◆ Exercise details
Retype the data below without altering anything.

◆ Information shown
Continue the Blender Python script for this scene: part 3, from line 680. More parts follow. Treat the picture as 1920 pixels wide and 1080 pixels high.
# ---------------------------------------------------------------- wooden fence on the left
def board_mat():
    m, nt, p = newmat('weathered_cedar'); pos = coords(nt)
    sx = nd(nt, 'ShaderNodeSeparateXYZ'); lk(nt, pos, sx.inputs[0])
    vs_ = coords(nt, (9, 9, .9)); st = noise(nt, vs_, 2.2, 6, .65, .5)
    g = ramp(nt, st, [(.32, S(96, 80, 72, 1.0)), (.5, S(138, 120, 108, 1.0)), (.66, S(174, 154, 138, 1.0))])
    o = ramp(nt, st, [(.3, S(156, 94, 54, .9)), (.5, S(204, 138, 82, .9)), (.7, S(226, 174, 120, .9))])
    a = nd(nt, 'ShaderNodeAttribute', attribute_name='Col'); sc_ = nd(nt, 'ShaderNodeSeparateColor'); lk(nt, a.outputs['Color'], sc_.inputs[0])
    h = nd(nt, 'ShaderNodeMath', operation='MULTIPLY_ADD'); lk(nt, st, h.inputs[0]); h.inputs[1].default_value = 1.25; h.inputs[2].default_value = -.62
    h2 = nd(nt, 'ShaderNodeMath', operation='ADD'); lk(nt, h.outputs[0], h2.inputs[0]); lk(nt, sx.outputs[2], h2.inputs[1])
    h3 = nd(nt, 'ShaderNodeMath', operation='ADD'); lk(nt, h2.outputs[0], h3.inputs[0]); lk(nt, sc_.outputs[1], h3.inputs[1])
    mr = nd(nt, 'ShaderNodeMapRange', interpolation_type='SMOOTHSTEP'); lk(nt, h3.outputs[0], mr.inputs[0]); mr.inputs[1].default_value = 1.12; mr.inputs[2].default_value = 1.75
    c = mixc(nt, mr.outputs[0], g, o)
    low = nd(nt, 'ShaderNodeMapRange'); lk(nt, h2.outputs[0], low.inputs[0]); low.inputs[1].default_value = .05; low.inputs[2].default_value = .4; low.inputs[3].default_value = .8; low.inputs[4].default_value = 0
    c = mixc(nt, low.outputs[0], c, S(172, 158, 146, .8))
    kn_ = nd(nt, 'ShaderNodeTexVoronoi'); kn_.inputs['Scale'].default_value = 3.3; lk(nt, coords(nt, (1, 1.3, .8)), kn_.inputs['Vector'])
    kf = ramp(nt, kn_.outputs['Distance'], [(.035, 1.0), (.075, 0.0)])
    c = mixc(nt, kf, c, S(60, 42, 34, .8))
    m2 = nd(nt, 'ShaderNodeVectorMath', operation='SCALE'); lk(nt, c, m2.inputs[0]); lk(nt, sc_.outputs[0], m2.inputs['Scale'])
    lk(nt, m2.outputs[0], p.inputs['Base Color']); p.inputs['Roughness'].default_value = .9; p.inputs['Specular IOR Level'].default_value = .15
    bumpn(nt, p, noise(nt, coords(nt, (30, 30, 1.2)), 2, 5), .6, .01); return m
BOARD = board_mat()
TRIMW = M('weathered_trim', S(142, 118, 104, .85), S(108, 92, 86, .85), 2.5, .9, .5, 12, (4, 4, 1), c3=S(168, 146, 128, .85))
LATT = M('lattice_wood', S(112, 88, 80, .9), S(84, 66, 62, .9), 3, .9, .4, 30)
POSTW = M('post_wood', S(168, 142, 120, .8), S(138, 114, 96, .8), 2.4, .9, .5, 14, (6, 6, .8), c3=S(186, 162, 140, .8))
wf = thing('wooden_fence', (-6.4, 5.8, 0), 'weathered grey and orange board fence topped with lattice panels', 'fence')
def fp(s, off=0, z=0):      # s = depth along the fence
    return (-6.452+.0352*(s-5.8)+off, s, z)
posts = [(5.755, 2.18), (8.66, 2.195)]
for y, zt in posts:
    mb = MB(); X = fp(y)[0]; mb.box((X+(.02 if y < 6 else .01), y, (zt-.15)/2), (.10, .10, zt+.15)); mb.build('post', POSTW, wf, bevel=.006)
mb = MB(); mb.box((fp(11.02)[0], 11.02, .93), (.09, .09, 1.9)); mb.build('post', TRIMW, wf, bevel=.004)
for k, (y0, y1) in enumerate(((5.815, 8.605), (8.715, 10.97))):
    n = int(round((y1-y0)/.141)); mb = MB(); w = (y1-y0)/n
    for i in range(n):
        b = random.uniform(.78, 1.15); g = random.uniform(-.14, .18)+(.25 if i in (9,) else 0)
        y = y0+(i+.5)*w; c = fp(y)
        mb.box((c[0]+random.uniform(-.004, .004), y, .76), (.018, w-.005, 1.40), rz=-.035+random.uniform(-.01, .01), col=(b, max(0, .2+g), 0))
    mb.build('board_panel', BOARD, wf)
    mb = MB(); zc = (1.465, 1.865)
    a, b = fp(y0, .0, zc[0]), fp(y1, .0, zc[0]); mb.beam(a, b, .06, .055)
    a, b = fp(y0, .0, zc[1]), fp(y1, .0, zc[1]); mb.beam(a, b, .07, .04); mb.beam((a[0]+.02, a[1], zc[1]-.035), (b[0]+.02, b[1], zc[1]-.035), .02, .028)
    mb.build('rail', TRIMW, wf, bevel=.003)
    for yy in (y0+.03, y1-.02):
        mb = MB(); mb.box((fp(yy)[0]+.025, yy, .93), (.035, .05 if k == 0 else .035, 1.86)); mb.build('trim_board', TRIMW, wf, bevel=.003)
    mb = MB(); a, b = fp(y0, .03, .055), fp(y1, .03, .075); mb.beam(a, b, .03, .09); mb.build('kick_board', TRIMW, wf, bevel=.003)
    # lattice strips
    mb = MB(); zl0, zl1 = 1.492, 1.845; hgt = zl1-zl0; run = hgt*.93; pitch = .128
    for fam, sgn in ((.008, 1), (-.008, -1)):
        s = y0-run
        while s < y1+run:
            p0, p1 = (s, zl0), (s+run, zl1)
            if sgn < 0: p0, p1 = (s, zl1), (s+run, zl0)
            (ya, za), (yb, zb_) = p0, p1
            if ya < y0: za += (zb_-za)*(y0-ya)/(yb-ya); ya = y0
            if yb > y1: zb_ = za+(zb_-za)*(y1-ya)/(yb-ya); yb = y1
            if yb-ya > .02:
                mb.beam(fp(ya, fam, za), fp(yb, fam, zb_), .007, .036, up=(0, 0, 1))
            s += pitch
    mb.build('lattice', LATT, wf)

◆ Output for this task
Continue the Blender Python script for this scene: part 3, from line 680. More parts follow. Treat the picture as 1920 pixels wide and 1080 pixels high.
# ---------------------------------------------------------------- wooden fence on the left
def board_mat():
    m, nt, p = newmat('weathered_cedar'); pos = coords(nt)
    sx = nd(nt, 'ShaderNodeSeparateXYZ'); lk(nt, pos, sx.inputs[0])
    vs_ = coords(nt, (9, 9, .9)); st = noise(nt, vs_, 2.2, 6, .65, .5)
    g = ramp(nt, st, [(.32, S(96, 80, 72, 1.0)), (.5, S(138, 120, 108, 1.0)), (.66, S(174, 154, 138, 1.0))])
    o = ramp(nt, st, [(.3, S(156, 94, 54, .9)), (.5, S(204, 138, 82, .9)), (.7, S(226, 174, 120, .9))])
    a = nd(nt, 'ShaderNodeAttribute', attribute_name='Col'); sc_ = nd(nt, 'ShaderNodeSeparateColor'); lk(nt, a.outputs['Color'], sc_.inputs[0])
    h = nd(nt, 'ShaderNodeMath', operation='MULTIPLY_ADD'); lk(nt, st, h.inputs[0]); h.inputs[1].default_value = 1.25; h.inputs[2].default_value = -.62
    h2 = nd(nt, 'ShaderNodeMath', operation='ADD'); lk(nt, h.outputs[0], h2.inputs[0]); lk(nt, sx.outputs[2], h2.inputs[1])
    h3 = nd(nt, 'ShaderNodeMath', operation='ADD'); lk(nt, h2.outputs[0], h3.inputs[0]); lk(nt, sc_.outputs[1], h3.inputs[1])
    mr = nd(nt, 'ShaderNodeMapRange', interpolation_type='SMOOTHSTEP'); lk(nt, h3.outputs[0], mr.inputs[0]); mr.inputs[1].default_value = 1.12; mr.inputs[2].default_value = 1.75
    c = mixc(nt, mr.outputs[0], g, o)
    low = nd(nt, 'ShaderNodeMapRange'); lk(nt, h2.outputs[0], low.inputs[0]); low.inputs[1].default_value = .05; low.inputs[2].default_value = .4; low.inputs[3].default_value = .8; low.inputs[4].default_value = 0
    c = mixc(nt, low.outputs[0], c, S(172, 158, 146, .8))
    kn_ = nd(nt, 'ShaderNodeTexVoronoi'); kn_.inputs['Scale'].default_value = 3.3; lk(nt, coords(nt, (1, 1.3, .8)), kn_.inputs['Vector'])
    kf = ramp(nt, kn_.outputs['Distance'], [(.035, 1.0), (.075, 0.0)])
    c = mixc(nt, kf, c, S(60, 42, 34, .8))
    m2 = nd(nt, 'ShaderNodeVectorMath', operation='SCALE'); lk(nt, c, m2.inputs[0]); lk(nt, sc_.outputs[0], m2.inputs['Scale'])
    lk(nt, m2.outputs[0], p.inputs['Base Color']); p.inputs['Roughness'].default_value = .9; p.inputs['Specular IOR Level'].default_value = .15
    bumpn(nt, p, noise(nt, coords(nt, (30, 30, 1.2)), 2, 5), .6, .01); return m
BOARD = board_mat()
TRIMW = M('weathered_trim', S(142, 118, 104, .85), S(108, 92, 86, .85), 2.5, .9, .5, 12, (4, 4, 1), c3=S(168, 146, 128, .85))
LATT = M('lattice_wood', S(112, 88, 80, .9), S(84, 66, 62, .9), 3, .9, .4, 30)
POSTW = M('post_wood', S(168, 142, 120, .8), S(138, 114, 96, .8), 2.4, .9, .5, 14, (6, 6, .8), c3=S(186, 162, 140, .8))
wf = thing('wooden_fence', (-6.4, 5.8, 0), 'weathered grey and orange board fence topped with lattice panels', 'fence')
def fp(s, off=0, z=0):      # s = depth along the fence
    return (-6.452+.0352*(s-5.8)+off, s, z)
posts = [(5.755, 2.18), (8.66, 2.195)]
for y, zt in posts:
    mb = MB(); X = fp(y)[0]; mb.box((X+(.02 if y < 6 else .01), y, (zt-.15)/2), (.10, .10, zt+.15)); mb.build('post', POSTW, wf, bevel=.006)
mb = MB(); mb.box((fp(11.02)[0], 11.02, .93), (.09, .09, 1.9)); mb.build('post', TRIMW, wf, bevel=.004)
for k, (y0, y1) in enumerate(((5.815, 8.605), (8.715, 10.97))):
    n = int(round((y1-y0)/.141)); mb = MB(); w = (y1-y0)/n
    for i in range(n):
        b = random.uniform(.78, 1.15); g = random.uniform(-.14, .18)+(.25 if i in (9,) else 0)
        y = y0+(i+.5)*w; c = fp(y)
        mb.box((c[0]+random.uniform(-.004, .004), y, .76), (.018, w-.005, 1.40), rz=-.035+random.uniform(-.01, .01), col=(b, max(0, .2+g), 0))
    mb.build('board_panel', BOARD, wf)
    mb = MB(); zc = (1.465, 1.865)
    a, b = fp(y0, .0, zc[0]), fp(y1, .0, zc[0]); mb.beam(a, b, .06, .055)
    a, b = fp(y0, .0, zc[1]), fp(y1, .0, zc[1]); mb.beam(a, b, .07, .04); mb.beam((a[0]+.02, a[1], zc[1]-.035), (b[0]+.02, b[1], zc[1]-.035), .02, .028)
    mb.build('rail', TRIMW, wf, bevel=.003)
    for yy in (y0+.03, y1-.02):
        mb = MB(); mb.box((fp(yy)[0]+.025, yy, .93), (.035, .05 if k == 0 else .035, 1.86)); mb.build('trim_board', TRIMW, wf, bevel=.003)
    mb = MB(); a, b = fp(y0, .03, .055), fp(y1, .03, .075); mb.beam(a, b, .03, .09); mb.build('kick_board', TRIMW, wf, bevel=.003)
    # lattice strips
    mb = MB(); zl0, zl1 = 1.492, 1.845; hgt = zl1-zl0; run = hgt*.93; pitch = .128
    for fam, sgn in ((.008, 1), (-.008, -1)):
        s = y0-run
        while s < y1+run:
            p0, p1 = (s, zl0), (s+run, zl1)
            if sgn < 0: p0, p1 = (s, zl1), (s+run, zl0)
            (ya, za), (yb, zb_) = p0, p1
            if ya < y0: za += (zb_-za)*(y0-ya)/(yb-ya); ya = y0
            if yb > y1: zb_ = za+(zb_-za)*(y1-ya)/(yb-ya); yb = y1
            if yb-ya > .02:
                mb.beam(fp(ya, fam, za), fp(yb, fam, zb_), .007, .036, up=(0, 0, 1))
            s += pitch
    mb.build('lattice', LATT, wf)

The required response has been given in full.